The concept of influencer marketing is one that has naturally and logically come around, and is a phenomenon that may not have been expected by the creators of Instagram – especially not to the scale it has reached. So dealing with the issues that arise as it moves on is something that has to be slowly dealt with to try and keep Instagram as creative and authentic as possible.

How does this affect other influencers (and myself)?


In such a saturated market, it can become exhausting to create content to the best of my ability and sometimes feel that it isn’t been seen by a wider audience of users due to ‘algorithm changes’. To see brands working with other bloggers who have evidently bought the support they have got can be demoralizing - but I do try to not compare my success with others, which I have spoken about before.



I can at least be happy in the fact the imagery I create is one that I feel is authentic to myself, my style and the brands I support and enjoy and the image and voice I create is as real as I can create it in the highlight reel my Instagram shows.

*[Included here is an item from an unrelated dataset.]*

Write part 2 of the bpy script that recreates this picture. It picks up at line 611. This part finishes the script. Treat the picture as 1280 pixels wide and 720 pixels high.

To know the growth and support I have is genuine, and helps me to build friendships with other similarly minded people, which is hugely rewarding. But to know that I am against people who don’t do the same but reap greater rewards can be frustrating.

Which is why I question the way brands and money has started to control and navigate the direction in which Instagram content moves. The money that is needed or sought out by influencers is in some cases strangling the creativity which is the foundation of the platform. Which needs to be corrected.

My hope is that hiding the engagement from brands and your audience alike will create a shift towards the positive, but with the influencer marketing industry set to only keep on exploding – the effects that capital has on the future of the platform can’t really be guessed.

All we can do is to continue with our creativity and hope that the community stays based around photography and artistry instead of money making.